>>>>

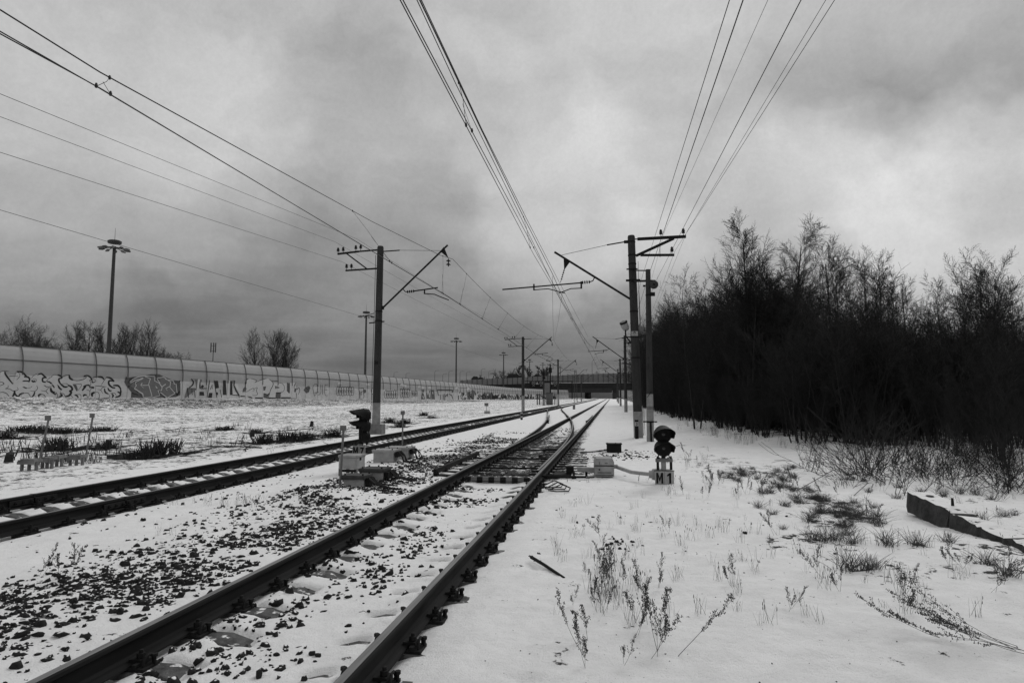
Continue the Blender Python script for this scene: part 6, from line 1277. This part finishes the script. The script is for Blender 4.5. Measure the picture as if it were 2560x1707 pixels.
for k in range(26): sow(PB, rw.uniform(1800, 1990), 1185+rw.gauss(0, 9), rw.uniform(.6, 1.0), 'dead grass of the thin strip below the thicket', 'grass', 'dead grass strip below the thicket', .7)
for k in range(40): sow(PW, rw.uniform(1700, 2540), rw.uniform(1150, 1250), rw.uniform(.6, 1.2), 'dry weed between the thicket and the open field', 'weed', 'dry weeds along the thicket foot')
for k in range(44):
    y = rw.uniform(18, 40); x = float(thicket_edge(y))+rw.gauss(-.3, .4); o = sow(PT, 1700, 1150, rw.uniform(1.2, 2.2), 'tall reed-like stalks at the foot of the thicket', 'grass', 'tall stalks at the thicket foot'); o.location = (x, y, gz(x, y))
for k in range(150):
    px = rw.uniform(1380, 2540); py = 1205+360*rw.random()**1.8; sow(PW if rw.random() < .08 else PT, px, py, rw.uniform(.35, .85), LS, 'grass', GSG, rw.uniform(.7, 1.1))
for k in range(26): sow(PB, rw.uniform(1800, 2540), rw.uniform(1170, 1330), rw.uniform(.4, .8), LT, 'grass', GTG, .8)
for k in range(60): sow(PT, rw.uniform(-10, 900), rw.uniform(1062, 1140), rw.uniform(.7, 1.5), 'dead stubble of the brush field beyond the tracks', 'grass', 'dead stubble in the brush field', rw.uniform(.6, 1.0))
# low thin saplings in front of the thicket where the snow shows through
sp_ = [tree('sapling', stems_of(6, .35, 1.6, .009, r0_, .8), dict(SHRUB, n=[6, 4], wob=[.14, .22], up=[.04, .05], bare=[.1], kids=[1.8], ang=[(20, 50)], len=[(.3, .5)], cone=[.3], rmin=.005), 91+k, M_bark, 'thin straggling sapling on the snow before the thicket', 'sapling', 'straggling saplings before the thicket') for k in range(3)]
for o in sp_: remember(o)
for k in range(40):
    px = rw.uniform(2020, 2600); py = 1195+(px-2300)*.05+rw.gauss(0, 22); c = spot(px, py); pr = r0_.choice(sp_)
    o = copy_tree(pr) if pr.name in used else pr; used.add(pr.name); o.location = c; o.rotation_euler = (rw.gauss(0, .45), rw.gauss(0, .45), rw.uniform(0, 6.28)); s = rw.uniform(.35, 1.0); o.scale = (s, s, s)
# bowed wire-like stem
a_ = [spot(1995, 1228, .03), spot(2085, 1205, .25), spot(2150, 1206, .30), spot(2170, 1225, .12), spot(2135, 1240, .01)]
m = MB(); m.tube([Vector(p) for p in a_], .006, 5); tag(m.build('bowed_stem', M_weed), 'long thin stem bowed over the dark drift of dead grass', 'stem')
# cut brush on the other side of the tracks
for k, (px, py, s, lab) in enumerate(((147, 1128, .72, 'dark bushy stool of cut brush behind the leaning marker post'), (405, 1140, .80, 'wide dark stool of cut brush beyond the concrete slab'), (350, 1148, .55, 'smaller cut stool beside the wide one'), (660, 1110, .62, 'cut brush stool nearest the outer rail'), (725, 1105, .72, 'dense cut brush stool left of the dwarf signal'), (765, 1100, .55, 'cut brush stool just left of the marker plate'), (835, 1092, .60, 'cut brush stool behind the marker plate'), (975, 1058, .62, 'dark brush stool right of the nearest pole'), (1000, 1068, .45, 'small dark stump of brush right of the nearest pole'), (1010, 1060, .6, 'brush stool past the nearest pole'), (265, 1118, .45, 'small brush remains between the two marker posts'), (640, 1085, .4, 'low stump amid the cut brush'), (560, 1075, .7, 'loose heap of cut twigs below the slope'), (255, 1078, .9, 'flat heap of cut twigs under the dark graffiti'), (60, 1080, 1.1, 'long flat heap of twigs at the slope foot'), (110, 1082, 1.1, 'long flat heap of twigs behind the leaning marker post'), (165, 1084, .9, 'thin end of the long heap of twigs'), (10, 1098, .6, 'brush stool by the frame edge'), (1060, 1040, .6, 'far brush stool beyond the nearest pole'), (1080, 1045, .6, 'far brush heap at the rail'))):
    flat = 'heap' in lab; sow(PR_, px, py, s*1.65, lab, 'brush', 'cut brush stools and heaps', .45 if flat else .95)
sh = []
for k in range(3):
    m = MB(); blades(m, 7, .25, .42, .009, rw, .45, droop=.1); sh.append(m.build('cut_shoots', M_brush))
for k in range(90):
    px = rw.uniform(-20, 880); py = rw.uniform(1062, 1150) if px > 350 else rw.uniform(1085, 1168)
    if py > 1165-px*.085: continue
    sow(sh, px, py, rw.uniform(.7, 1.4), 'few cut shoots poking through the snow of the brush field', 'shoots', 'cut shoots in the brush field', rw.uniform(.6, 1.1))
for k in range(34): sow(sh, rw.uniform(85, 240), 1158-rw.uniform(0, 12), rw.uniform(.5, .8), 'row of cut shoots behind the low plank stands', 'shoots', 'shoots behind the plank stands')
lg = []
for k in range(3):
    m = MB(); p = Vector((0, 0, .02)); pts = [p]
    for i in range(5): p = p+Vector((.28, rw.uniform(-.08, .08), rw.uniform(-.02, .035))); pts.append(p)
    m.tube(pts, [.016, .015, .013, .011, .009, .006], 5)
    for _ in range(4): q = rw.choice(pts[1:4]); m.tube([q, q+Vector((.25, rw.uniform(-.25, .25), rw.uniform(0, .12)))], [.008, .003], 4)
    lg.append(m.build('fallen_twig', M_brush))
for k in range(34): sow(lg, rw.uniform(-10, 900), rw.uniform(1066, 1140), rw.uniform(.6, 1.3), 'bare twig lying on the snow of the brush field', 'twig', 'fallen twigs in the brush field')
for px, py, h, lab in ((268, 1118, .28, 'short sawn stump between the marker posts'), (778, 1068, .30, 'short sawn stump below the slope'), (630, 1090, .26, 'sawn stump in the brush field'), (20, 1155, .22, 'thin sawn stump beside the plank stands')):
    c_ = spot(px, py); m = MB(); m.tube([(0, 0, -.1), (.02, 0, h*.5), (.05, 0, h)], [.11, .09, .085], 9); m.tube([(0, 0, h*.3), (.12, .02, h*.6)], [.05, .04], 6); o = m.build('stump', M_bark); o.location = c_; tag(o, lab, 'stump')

<<<<
>>>>

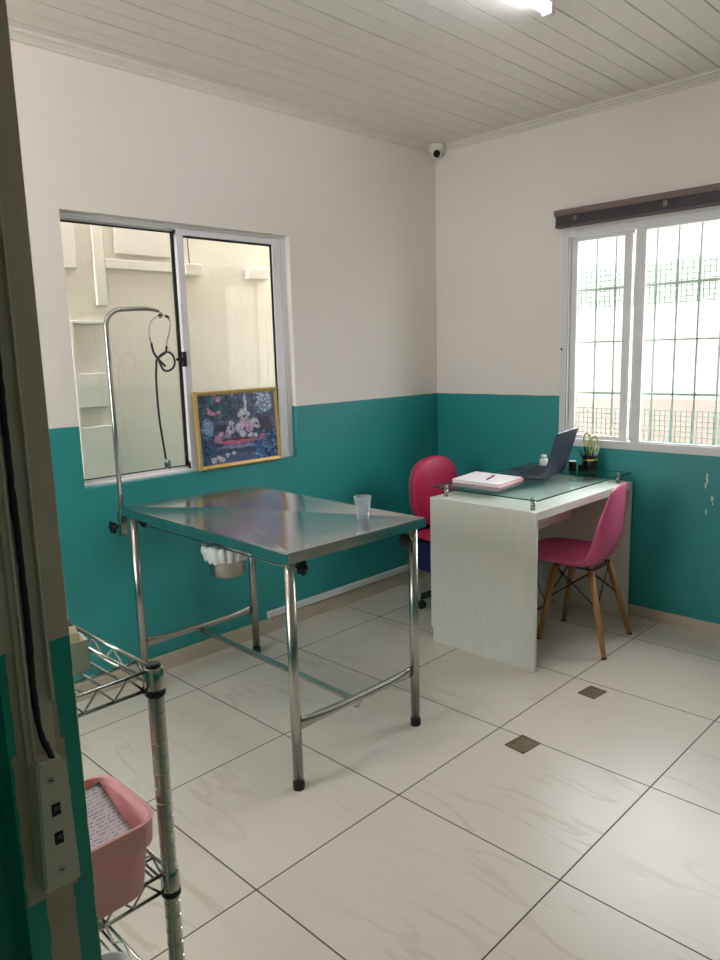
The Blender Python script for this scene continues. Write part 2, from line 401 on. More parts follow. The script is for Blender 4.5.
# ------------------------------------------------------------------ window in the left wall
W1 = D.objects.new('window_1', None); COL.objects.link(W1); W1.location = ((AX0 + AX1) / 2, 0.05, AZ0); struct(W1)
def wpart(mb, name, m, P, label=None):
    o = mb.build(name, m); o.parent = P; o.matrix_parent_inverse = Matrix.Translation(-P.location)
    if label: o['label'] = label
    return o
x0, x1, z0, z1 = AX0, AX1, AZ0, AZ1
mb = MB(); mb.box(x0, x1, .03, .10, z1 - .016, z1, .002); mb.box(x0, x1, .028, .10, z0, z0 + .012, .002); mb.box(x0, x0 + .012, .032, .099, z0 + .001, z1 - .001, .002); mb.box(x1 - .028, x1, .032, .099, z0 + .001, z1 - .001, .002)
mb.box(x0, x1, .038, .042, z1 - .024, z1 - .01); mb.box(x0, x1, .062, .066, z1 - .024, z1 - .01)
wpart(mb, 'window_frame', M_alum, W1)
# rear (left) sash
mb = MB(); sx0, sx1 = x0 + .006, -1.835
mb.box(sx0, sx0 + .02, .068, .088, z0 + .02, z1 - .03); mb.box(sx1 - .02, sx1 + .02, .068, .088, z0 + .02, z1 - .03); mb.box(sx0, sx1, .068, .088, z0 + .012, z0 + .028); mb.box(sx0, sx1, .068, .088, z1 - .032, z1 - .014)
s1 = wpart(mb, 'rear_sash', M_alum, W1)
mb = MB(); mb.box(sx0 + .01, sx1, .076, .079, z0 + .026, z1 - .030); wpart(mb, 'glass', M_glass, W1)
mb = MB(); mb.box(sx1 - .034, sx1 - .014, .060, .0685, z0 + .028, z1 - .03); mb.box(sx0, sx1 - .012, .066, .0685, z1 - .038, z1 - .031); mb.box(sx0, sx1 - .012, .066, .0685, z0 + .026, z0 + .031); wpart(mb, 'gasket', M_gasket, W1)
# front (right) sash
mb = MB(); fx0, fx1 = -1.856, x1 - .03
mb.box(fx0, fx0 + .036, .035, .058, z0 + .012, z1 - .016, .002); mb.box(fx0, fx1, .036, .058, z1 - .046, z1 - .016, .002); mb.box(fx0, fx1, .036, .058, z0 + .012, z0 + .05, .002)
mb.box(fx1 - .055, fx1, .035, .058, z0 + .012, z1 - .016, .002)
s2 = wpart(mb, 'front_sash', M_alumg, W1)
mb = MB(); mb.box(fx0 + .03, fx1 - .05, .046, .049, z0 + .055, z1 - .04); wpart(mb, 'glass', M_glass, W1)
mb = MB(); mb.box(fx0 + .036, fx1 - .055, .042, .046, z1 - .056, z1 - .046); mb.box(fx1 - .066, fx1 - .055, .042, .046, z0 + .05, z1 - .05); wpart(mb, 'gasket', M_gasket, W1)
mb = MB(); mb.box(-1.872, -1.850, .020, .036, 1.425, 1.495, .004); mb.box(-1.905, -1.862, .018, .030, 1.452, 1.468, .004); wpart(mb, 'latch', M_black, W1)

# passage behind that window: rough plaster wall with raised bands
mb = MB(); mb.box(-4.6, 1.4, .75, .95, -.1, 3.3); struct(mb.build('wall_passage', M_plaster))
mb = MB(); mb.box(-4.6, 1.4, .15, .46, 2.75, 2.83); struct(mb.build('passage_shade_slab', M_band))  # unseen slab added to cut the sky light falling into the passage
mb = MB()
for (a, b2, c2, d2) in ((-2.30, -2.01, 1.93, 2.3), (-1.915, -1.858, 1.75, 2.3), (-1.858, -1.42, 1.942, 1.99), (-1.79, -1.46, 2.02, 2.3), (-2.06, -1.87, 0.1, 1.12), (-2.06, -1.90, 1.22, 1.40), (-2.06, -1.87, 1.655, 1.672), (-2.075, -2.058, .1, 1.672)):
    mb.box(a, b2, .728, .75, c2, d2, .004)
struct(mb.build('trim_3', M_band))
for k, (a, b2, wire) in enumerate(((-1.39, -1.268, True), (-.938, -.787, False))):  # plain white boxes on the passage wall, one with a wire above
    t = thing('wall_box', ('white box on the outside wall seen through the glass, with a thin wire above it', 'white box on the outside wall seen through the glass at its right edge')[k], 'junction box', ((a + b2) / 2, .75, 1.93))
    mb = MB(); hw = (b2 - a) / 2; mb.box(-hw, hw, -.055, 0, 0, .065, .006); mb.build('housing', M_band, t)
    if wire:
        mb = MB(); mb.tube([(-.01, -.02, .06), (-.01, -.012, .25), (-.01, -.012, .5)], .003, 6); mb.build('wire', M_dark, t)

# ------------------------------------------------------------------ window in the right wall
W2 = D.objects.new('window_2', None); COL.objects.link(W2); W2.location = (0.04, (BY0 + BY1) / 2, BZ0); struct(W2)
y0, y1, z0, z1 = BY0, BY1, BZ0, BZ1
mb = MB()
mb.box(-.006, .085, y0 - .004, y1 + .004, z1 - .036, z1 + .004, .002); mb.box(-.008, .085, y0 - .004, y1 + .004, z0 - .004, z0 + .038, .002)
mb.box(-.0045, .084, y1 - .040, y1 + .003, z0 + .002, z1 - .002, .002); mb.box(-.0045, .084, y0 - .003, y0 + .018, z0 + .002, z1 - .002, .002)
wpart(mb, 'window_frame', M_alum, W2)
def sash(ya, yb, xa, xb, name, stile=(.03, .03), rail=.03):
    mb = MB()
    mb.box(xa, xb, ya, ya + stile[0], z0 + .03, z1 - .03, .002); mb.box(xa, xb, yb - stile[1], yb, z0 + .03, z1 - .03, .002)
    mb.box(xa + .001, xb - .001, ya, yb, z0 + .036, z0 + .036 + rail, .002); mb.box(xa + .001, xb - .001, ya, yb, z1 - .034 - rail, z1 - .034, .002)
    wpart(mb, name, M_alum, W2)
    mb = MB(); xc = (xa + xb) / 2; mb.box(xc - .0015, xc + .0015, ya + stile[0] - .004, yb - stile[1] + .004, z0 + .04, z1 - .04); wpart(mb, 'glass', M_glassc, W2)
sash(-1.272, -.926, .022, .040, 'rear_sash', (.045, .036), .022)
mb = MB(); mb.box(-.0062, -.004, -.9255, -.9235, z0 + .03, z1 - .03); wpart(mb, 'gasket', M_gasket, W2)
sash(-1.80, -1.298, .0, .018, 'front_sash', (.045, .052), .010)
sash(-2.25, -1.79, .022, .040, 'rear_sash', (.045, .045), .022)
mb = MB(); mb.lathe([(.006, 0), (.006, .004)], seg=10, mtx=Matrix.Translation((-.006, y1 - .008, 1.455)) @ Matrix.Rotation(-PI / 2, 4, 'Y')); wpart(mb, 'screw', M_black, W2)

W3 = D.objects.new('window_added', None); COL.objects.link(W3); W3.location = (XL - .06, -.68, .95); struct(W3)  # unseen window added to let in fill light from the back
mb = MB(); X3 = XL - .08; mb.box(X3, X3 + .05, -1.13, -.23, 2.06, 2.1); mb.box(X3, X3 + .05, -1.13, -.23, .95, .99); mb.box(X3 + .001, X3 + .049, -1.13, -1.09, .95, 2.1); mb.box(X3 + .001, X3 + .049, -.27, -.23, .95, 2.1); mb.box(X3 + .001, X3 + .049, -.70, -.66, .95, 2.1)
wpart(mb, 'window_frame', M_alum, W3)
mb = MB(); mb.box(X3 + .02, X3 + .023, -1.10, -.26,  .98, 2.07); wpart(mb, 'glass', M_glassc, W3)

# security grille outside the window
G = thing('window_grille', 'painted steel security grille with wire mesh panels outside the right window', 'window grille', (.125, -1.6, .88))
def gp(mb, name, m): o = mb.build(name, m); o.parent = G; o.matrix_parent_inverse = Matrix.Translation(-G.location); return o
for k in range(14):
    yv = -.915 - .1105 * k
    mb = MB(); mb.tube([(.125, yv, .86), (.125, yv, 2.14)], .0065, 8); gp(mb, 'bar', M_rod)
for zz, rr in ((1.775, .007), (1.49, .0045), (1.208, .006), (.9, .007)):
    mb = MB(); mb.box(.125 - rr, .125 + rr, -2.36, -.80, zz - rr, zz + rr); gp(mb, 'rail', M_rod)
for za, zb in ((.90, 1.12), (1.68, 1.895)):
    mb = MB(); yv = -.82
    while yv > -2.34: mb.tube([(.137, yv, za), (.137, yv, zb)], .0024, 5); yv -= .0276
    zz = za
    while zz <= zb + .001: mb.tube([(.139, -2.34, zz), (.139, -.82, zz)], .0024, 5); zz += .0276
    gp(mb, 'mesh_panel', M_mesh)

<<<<

§ **GIVEN PROBLEM**: Scan the records above for the string "scene", then select every line that holds it.

§ **SOLUTION BELOW**:
Continue the Blender Python script for this scene: part 6, from line 1277. This part finishes the script. The script is for Blender 4.5. Measure the picture as if it were 2560x1707 pixels.
The Blender Python script for this scene continues. Write part 2, from line 401 on. More parts follow. The script is for Blender 4.5.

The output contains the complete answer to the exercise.